#### PROBLEM STATEMENT
Skip any picture you find and retype all the remaining lines exactly.

===== MATERIAL

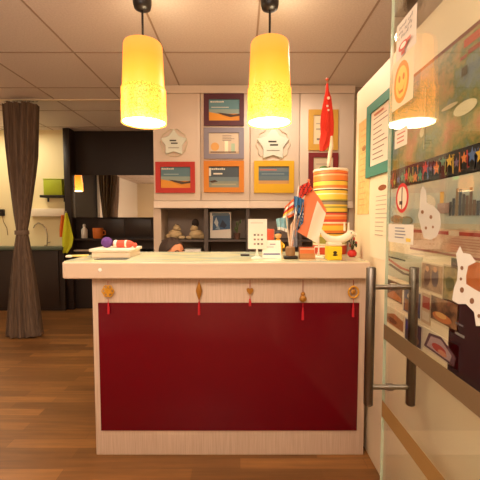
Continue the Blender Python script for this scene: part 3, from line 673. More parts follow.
# ------------------------------------------------------------------ pendant lamps
LY = 1.88
def seg_mat():
    return (lamp_mat('amber_shade', [(0, (3.0, .80, .08)), (.3, (2.4, .64, .04)), (.65, (1.8, .46, .03)), (1, (1.3, .46, .07))], 1.0),
            lamp_mat('crackled_sleeve', [(0, (5.2, 1.9, .40)), (.3, (4.4, 1.3, .18)), (1, (3.6, 1.0, .10))], 1.0, crackle=True))
SH_M, SL_M = seg_mat()
BULB = M((255, 240, 205), .4, emit=9.0); BLK = M((26, 20, 18), .4)
def pendant(cx, label, y_top=35, Y=LY, group='yellow pendant lamps over the desk', spot=None):
    z0 = P(cx, 123.5, Y).z; zm = P(cx, 90, Y).z; z1 = P(cx, y_top, Y).z; X = P(cx, 80, Y).x
    if spot: X, z0, zm, z1 = spot
    k = LY / F * .99
    o = thing('pendant_lamp', (X, Y, z0), label, 'lamp', group)
    cz = 2.325
    MB().lathe((X, Y, 0), [(.02, cz - .012), (.043, cz), (.048, cz + .02), (.05, CEIL - .001)], BLK, n=24).build('canopy', o)
    MB().tube([(X, Y, z1 - .01), (X, Y, cz)], .006, BLK, n=8).build('cable', o)
    c = MB(); r0, rm, r1 = 21.8 * k, 20.7 * k, 18.6 * k
    c.lathe((X, Y, 0), [(rm * .99, zm - .004), (rm * .985, zm), (r1 * 1.0, z1 - .012), (r1 * .96, z1 - .003), (r1 * .8, z1), (.012, z1 + .002)], SH_M, n=48, caps=False); c.build('shade', o)
    c = MB(); zz = [(r0 * .94, z0 + .004), (r0, z0)] + [(r0 + (rm * 1.035 - r0) * t / 8, z0 + (zm - z0) * t / 8) for t in range(1, 9)] + [(rm * .99, zm + .006)]
    c.lathe((X, Y, 0), zz, SL_M, n=48, caps=False, rip=lambda a_, h: 1 + .008 * math.sin(9 * a_ + h * 60)); c.build('shade_sleeve', o)
    c = MB(); c.lathe((X, Y, 0), [(r0 * .93, z0 + .006), (r0 * .93, z0 + .012)], BULB, n=36); c.build('diffuser', o)
    l = bpy.data.lights.new('lamp_light', 'AREA'); l.shape = 'DISK'; l.size = r0 * 1.8; l.energy = .6 if spot else 3.4; l.color = (1.0, .80, .48)
    lo = bpy.data.objects.new('lamp_light', l); COL.objects.link(lo); lo.location = (X, Y, z0 - .003)
    l = bpy.data.lights.new('lamp_top_light', 'POINT'); l.shadow_soft_size = .03; l.energy = .5 if spot else 2.2; l.color = (1.0, .80, .48)
    lo = bpy.data.objects.new('lamp_top_light', l); COL.objects.link(lo); lo.location = (X + .06, Y, z1 + .03)
    return o
pendant(143.5, 'lit yellow pendant lamp over the desk, left of the pair', 44)
pendant(269.5, 'lit yellow pendant lamp over the desk, right of the pair', 42.5)

# ------------------------------------------------------------------ things on the desk, left
def on_top(x_, y_): return PZ(x_, y_, ZT)
c = on_top(113, 259)
tr_ = thing('paper_tray', (c.x, 1.86, ZT), 'cream lidded box on the left of the counter', 'box')
x0_, x1_ = P(89, 255, 1.78).x, P(130, 255, 1.78).x
MB().box((x0_ + .01, 1.79, ZT + .0005), (x1_ - .005, 1.98, ZT + .032), M((226, 204, 180), .6), bev=.002).build('box_base', tr_)
MB().box((x0_, 1.78, ZT + .032), (x1_ + .004, 1.99, ZT + .048), M((238, 222, 202), .55), bev=.003).build('lid', tr_)
c = Vector((P(107, 245, 1.86).x, 1.86, ZT + .0485 + .029))
pb = thing('puff_ball', c - Vector((0, 0, .029)), 'purple woolly ball on the cream box', 'ball')
MB().lathe(c, [(.003, -.029), (.018, -.024), (.028, -.009), (.0295, .003), (.025, .017), (.013, .027), (.002, .0295)], M((104, 66, 140), .95, bump=.8), n=30, rip=lambda a_, h: 1 + .04 * math.sin(9 * a_ + h * 300)).build('wool', pb)
c = Vector((P(123, 246, 1.87).x + .002, 1.87, ZT + .0485 + .02))
rl = thing('soft_roll', c - Vector((0, 0, .02)), 'red and white soft toy lying on the cream box', 'soft toy')
rr_ = M((226, 92, 74), .85, bump=.3); rw_ = M((240, 222, 208), .85)
MB().lathe(c, [(.006, -.058), (.018, -.05), (.02, -.03), (.021, .02), (.018, .04), (.008, .056)], rr_, n=20, axis='x').build('body', rl)
MB().lathe(c, [(.0206, -.048), (.0214, -.044), (.0214, -.036), (.0206, -.032)], rw_, n=20, axis='x', caps=False).build('band', rl)
MB().lathe(c, [(.0212, .012), (.0216, .014), (.0216, .018), (.0208, .022)], rw_, n=20, axis='x', caps=False).build('band', rl)
MB().ball(c + Vector((.063, 0, -.006)), .013, rr_).build('tail', rl)
tag(MB().rbox(on_top(112, 259.2) + Vector((0, .0, .0016)), (.16, .05, .003), M((84, 84, 84), .5), rot=(0, 0, .05)).build('folder'), 'thin dark folder under the front of the cream box', 'folder')
tag(MB().rbox(on_top(78, 256) + Vector((0, 0, .002)), (.10, .09, .003), M((230, 204, 118), .7), rot=(0, 0, .3)).build('paper_pad'), 'yellow paper pad at the left end of the counter', 'pad')
c = on_top(69, 257.6)
tag(MB().lathe(c + Vector((0, 0, .0006)), [(.012, 0), (.017, .003), (.017, .009), (.008, .013), (.002, .014)], M((240, 226, 200), .5), n=18).build('eraser'), 'small white lump beside the yellow pad', 'eraser')

# ------------------------------------------------------------------ things on the desk, right
b0 = on_top(257, 258.5); Ys = b0.y
st = thing('sign_holder', (b0.x, Ys, ZT), 'white sign on a small white stand, leftmost on the right of the counter', 'sign')
f = fmap_front(248, 219, 267, 249, Ys)
sh = [(rect(.14, .86, .8, .88), (200, 190, 176))]
for i in range(3):
    for k in range(3): sh.append((rect(.3 + k * .19, .44 - i * .15, .41 + k * .19, .50 - i * .15), [(110, 100, 96), (150, 120, 110), (180, 150, 140)][(i + k) % 3]))
art('sign_sheet', f, (246, 238, 222), sh, th=.004, parent=st)
MB().lathe((b0.x, Ys + .002, ZT), [(.032, .0005), (.030, .004), (.010, .012), (.006, .03), (.005, f(0, 0, 0).z - ZT + .01)], M((238, 230, 216), .4), n=20, sy=.7).build('stand', st)
tag(MB().rbox(on_top(245, 256) + Vector((0, 0, .006)), (.05, .03, .010), M((54, 44, 40), .4), bev=.003).build('remote_control'), 'small black device lying left of the white sign', 'device')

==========

#### OUTPUT BELOW
Continue the Blender Python script for this scene: part 3, from line 673. More parts follow.
# ------------------------------------------------------------------ pendant lamps
LY = 1.88
def seg_mat():
    return (lamp_mat('amber_shade', [(0, (3.0, .80, .08)), (.3, (2.4, .64, .04)), (.65, (1.8, .46, .03)), (1, (1.3, .46, .07))], 1.0),
            lamp_mat('crackled_sleeve', [(0, (5.2, 1.9, .40)), (.3, (4.4, 1.3, .18)), (1, (3.6, 1.0, .10))], 1.0, crackle=True))
SH_M, SL_M = seg_mat()
BULB = M((255, 240, 205), .4, emit=9.0); BLK = M((26, 20, 18), .4)
def pendant(cx, label, y_top=35, Y=LY, group='yellow pendant lamps over the desk', spot=None):
    z0 = P(cx, 123.5, Y).z; zm = P(cx, 90, Y).z; z1 = P(cx, y_top, Y).z; X = P(cx, 80, Y).x
    if spot: X, z0, zm, z1 = spot
    k = LY / F * .99
    o = thing('pendant_lamp', (X, Y, z0), label, 'lamp', group)
    cz = 2.325
    MB().lathe((X, Y, 0), [(.02, cz - .012), (.043, cz), (.048, cz + .02), (.05, CEIL - .001)], BLK, n=24).build('canopy', o)
    MB().tube([(X, Y, z1 - .01), (X, Y, cz)], .006, BLK, n=8).build('cable', o)
    c = MB(); r0, rm, r1 = 21.8 * k, 20.7 * k, 18.6 * k
    c.lathe((X, Y, 0), [(rm * .99, zm - .004), (rm * .985, zm), (r1 * 1.0, z1 - .012), (r1 * .96, z1 - .003), (r1 * .8, z1), (.012, z1 + .002)], SH_M, n=48, caps=False); c.build('shade', o)
    c = MB(); zz = [(r0 * .94, z0 + .004), (r0, z0)] + [(r0 + (rm * 1.035 - r0) * t / 8, z0 + (zm - z0) * t / 8) for t in range(1, 9)] + [(rm * .99, zm + .006)]
    c.lathe((X, Y, 0), zz, SL_M, n=48, caps=False, rip=lambda a_, h: 1 + .008 * math.sin(9 * a_ + h * 60)); c.build('shade_sleeve', o)
    c = MB(); c.lathe((X, Y, 0), [(r0 * .93, z0 + .006), (r0 * .93, z0 + .012)], BULB, n=36); c.build('diffuser', o)
    l = bpy.data.lights.new('lamp_light', 'AREA'); l.shape = 'DISK'; l.size = r0 * 1.8; l.energy = .6 if spot else 3.4; l.color = (1.0, .80, .48)
    lo = bpy.data.objects.new('lamp_light', l); COL.objects.link(lo); lo.location = (X, Y, z0 - .003)
    l = bpy.data.lights.new('lamp_top_light', 'POINT'); l.shadow_soft_size = .03; l.energy = .5 if spot else 2.2; l.color = (1.0, .80, .48)
    lo = bpy.data.objects.new('lamp_top_light', l); COL.objects.link(lo); lo.location = (X + .06, Y, z1 + .03)
    return o
pendant(143.5, 'lit yellow pendant lamp over the desk, left of the pair', 44)
pendant(269.5, 'lit yellow pendant lamp over the desk, right of the pair', 42.5)

# ------------------------------------------------------------------ things on the desk, left
def on_top(x_, y_): return PZ(x_, y_, ZT)
c = on_top(113, 259)
tr_ = thing('paper_tray', (c.x, 1.86, ZT), 'cream lidded box on the left of the counter', 'box')
x0_, x1_ = P(89, 255, 1.78).x, P(130, 255, 1.78).x
MB().box((x0_ + .01, 1.79, ZT + .0005), (x1_ - .005, 1.98, ZT + .032), M((226, 204, 180), .6), bev=.002).build('box_base', tr_)
MB().box((x0_, 1.78, ZT + .032), (x1_ + .004, 1.99, ZT + .048), M((238, 222, 202), .55), bev=.003).build('lid', tr_)
c = Vector((P(107, 245, 1.86).x, 1.86, ZT + .0485 + .029))
pb = thing('puff_ball', c - Vector((0, 0, .029)), 'purple woolly ball on the cream box', 'ball')
MB().lathe(c, [(.003, -.029), (.018, -.024), (.028, -.009), (.0295, .003), (.025, .017), (.013, .027), (.002, .0295)], M((104, 66, 140), .95, bump=.8), n=30, rip=lambda a_, h: 1 + .04 * math.sin(9 * a_ + h * 300)).build('wool', pb)
c = Vector((P(123, 246, 1.87).x + .002, 1.87, ZT + .0485 + .02))
rl = thing('soft_roll', c - Vector((0, 0, .02)), 'red and white soft toy lying on the cream box', 'soft toy')
rr_ = M((226, 92, 74), .85, bump=.3); rw_ = M((240, 222, 208), .85)
MB().lathe(c, [(.006, -.058), (.018, -.05), (.02, -.03), (.021, .02), (.018, .04), (.008, .056)], rr_, n=20, axis='x').build('body', rl)
MB().lathe(c, [(.0206, -.048), (.0214, -.044), (.0214, -.036), (.0206, -.032)], rw_, n=20, axis='x', caps=False).build('band', rl)
MB().lathe(c, [(.0212, .012), (.0216, .014), (.0216, .018), (.0208, .022)], rw_, n=20, axis='x', caps=False).build('band', rl)
MB().ball(c + Vector((.063, 0, -.006)), .013, rr_).build('tail', rl)
tag(MB().rbox(on_top(112, 259.2) + Vector((0, .0, .0016)), (.16, .05, .003), M((84, 84, 84), .5), rot=(0, 0, .05)).build('folder'), 'thin dark folder under the front of the cream box', 'folder')
tag(MB().rbox(on_top(78, 256) + Vector((0, 0, .002)), (.10, .09, .003), M((230, 204, 118), .7), rot=(0, 0, .3)).build('paper_pad'), 'yellow paper pad at the left end of the counter', 'pad')
c = on_top(69, 257.6)
tag(MB().lathe(c + Vector((0, 0, .0006)), [(.012, 0), (.017, .003), (.017, .009), (.008, .013), (.002, .014)], M((240, 226, 200), .5), n=18).build('eraser'), 'small white lump beside the yellow pad', 'eraser')

# ------------------------------------------------------------------ things on the desk, right
b0 = on_top(257, 258.5); Ys = b0.y
st = thing('sign_holder', (b0.x, Ys, ZT), 'white sign on a small white stand, leftmost on the right of the counter', 'sign')
f = fmap_front(248, 219, 267, 249, Ys)
sh = [(rect(.14, .86, .8, .88), (200, 190, 176))]
for i in range(3):
    for k in range(3): sh.append((rect(.3 + k * .19, .44 - i * .15, .41 + k * .19, .50 - i * .15), [(110, 100, 96), (150, 120, 110), (180, 150, 140)][(i + k) % 3]))
art('sign_sheet', f, (246, 238, 222), sh, th=.004, parent=st)
MB().lathe((b0.x, Ys + .002, ZT), [(.032, .0005), (.030, .004), (.010, .012), (.006, .03), (.005, f(0, 0, 0).z - ZT + .01)], M((238, 230, 216), .4), n=20, sy=.7).build('stand', st)
tag(MB().rbox(on_top(245, 256) + Vector((0, 0, .006)), (.05, .03, .010), M((54, 44, 40), .4), bev=.003).build('remote_control'), 'small black device lying left of the white sign', 'device')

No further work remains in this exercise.